Making Money in Technology After the Bubble, page 25
Triage: Understanding What Is Worth Saving, continued
It is tricky to evaluate the value of technology employees. You should have a look at resumes and
employee reviews, as well as personally interviewing as many employees as possible. You may wish to
schedule technical interviews as well, perhaps conducted by a technology consultant.
It’s a foregone conclusion that any software has bugs and problems (it all does). An expert such as
a technology consultant you hire best does technical review of code quality and architectural design.
You can use this kind of due diligence review to determine if the software has resale value despite
the problems.
Be aware that technology employees and the software they have created have something analogous to a
short shelf life. First, technology and the dance of progress march on. Delays of days (or weeks)
can severely reduce the value of a product or solution.
In addition, it is hard to motivate good technology employees to stay with a sinking ship. The more
of the good people that go, the less residual enterprise value.
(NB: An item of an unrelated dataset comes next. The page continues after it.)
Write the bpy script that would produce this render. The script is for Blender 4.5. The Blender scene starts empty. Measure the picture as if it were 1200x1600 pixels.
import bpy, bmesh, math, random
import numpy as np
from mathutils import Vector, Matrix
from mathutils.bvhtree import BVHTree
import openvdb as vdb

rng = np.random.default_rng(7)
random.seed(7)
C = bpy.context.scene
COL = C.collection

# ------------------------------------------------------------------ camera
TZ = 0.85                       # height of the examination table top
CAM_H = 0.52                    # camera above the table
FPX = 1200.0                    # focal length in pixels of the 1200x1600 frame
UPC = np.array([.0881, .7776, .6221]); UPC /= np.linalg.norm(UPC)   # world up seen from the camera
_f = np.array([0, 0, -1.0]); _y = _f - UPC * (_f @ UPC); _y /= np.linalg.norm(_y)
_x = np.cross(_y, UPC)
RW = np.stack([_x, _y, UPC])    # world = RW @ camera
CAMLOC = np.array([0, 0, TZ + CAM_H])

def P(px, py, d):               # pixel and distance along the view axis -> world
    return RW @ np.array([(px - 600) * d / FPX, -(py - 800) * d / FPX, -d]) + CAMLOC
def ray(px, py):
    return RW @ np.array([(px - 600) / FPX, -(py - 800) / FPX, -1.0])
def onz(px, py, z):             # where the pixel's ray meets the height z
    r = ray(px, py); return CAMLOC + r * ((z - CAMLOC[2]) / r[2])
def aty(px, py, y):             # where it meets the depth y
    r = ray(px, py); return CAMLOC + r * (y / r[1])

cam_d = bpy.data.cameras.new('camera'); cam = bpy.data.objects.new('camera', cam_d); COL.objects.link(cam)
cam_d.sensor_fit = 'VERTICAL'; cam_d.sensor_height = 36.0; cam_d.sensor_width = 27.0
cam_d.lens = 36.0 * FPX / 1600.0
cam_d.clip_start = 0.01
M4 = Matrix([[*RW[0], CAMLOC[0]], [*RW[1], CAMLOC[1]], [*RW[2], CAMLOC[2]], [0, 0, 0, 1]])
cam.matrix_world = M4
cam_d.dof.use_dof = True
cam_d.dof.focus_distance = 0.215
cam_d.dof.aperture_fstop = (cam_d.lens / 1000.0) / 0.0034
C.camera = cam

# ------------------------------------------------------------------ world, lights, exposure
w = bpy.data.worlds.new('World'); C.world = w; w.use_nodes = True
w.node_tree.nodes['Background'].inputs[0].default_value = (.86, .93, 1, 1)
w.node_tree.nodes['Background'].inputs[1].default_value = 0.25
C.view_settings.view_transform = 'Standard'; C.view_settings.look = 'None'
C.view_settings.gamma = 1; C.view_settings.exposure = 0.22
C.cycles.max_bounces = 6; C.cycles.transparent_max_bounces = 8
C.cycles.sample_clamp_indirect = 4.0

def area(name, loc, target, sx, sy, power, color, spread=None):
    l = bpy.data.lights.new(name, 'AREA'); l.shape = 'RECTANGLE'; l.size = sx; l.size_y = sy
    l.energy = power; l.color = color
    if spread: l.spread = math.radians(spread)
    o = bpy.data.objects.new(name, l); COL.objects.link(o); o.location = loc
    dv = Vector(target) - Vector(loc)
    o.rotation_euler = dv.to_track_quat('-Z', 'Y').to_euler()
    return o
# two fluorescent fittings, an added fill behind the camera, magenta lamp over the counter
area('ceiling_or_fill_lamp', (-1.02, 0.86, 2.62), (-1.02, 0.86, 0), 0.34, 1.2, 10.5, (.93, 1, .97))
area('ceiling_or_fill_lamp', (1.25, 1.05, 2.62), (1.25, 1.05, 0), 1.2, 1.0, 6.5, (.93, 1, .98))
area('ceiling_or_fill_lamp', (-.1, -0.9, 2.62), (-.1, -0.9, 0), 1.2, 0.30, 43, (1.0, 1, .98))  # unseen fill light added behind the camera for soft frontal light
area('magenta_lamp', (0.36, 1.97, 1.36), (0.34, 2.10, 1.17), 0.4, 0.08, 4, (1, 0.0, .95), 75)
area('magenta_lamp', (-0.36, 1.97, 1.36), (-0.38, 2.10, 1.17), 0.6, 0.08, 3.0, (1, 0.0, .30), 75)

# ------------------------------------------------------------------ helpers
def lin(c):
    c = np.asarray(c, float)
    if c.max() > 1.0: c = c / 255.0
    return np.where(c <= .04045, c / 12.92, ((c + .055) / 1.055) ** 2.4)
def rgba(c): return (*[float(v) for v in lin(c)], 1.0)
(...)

It may even get to a point where all
the people who really know how to maintain and modify the technology have left. If this happens, you
are toast.
Consolidation and Rationalization
Venture capital funded far more start-ups in the last few years than can be successful (or the VCs can
support).
For the matter, there are niches in which there are far more public companies than the market can support.
However, many of these companies have real assets—cash, customers, employees, and technology.